As an advisory board member of the Shell Foundation’s Energy Company of the Future Project alongside co-managing the Investec Global Environment Strategy Cooper understands the importance of addressing investors increasing focus on the risks of climate change.

She said while some major world leaders – such as US president Donald Trump – show no interest in the decarbonisation opportunity, economic markets are.

“Fun fact in June it was the first month ever in history where the US generated more electricity from renewable energy than from coal,” she said.

“And that’s completely in spite of an administration who have spent a lot of time talking about how they’re going to save the coal industry.”

 

Even after pulling the US out of the Paris Agreement on climate change and releasing the ‘America First Energy Plan’, focused on fossil fuel usage for the nation’s power source in the place of renewables, Trump’s agenda has not paid off.

According to Cooper it is largely due to the underlying economics of decarbonisation, which requires more investment now.

But it won’t be a trade-off with higher system costs and what will push it to be a major growing market.

“What we do in our environmental fund is focus on decarbonisation,” she explained. “The reason we’re focused on decarbonisation is because we think it’s an area where both impact and investment returns are aligned.

“And for us that’s a really important factor because from an impact perspective you need to have that alignment. And the response we think it’s interesting from an investment return perspective is pretty easy. It’s $100trn over thirty years: it’s an enormous profit.”

To screen for those players who will be a part of their decarbonisation opportunity the Investec Global Environment Strategy team screen for global equities and companies that are exposed to the energy transition from depreciated and new fossil to more renewable sources.

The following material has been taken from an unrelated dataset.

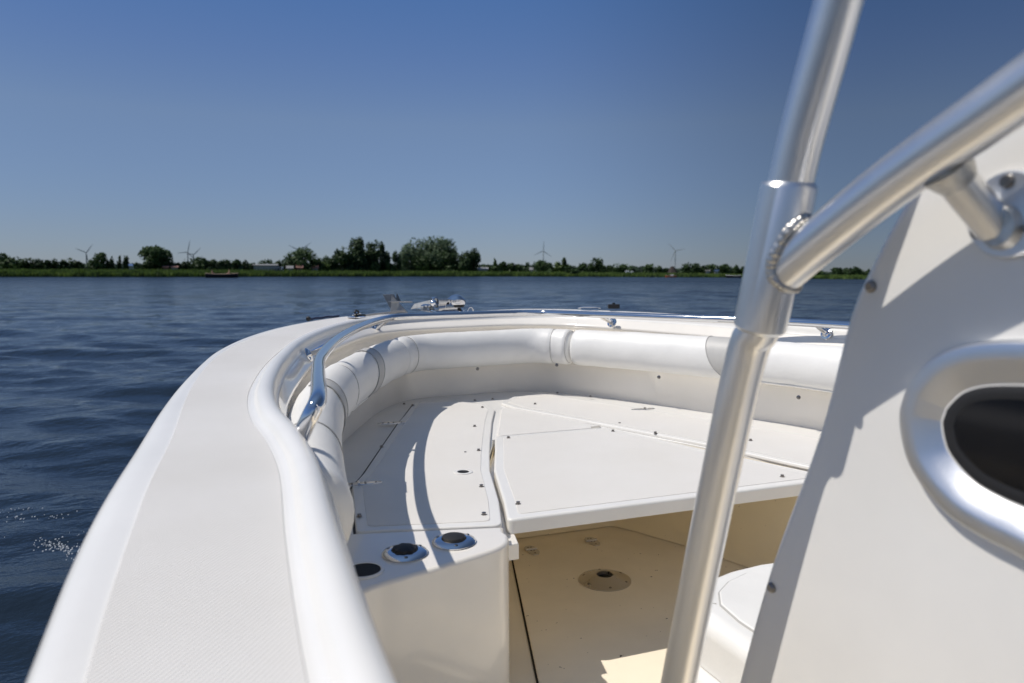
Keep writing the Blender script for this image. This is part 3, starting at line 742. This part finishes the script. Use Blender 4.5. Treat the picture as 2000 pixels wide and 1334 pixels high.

“We think that those companies have a fantastic opportunity to outperform because they benefit from this fantastic tailwind of global opportunity as we start to decarbonise, either because of regulation as we’re seeing in Europe or simply because of cost,” said Cooper.

“As we saw in the US sometimes it’s because of regulations and sometimes in spite of it. And on the impact side we certainly argue that it’s hard to think of anything more impactful than climate change or decarbonisation.”

 

One fund into which Investec feeds their integration of sustainability considerations into the investment process is the Investec UK Sustainable Equity fund.

Although Cooper talks on a global scale the principles of integration remain crucial in all the funds, according to the manager, Matt Evans.

Performance of fund vs sector & benchmark since launch

  

Source: FE Analytics

Launched at the end of last year his £18.8m fund operates on the idea of a “necessary fundamental transformation” which will link environment, society and business in an interconnected way in investment, rather than keeping them as three standalone pillars”.

Since launch the fund has made a total return of 18.60 per cent compared with a gain of 13.01 per cent for the average IA UK All Companies peer. The fund has an ongoing charges figure (OCF) of 0.79 per cent.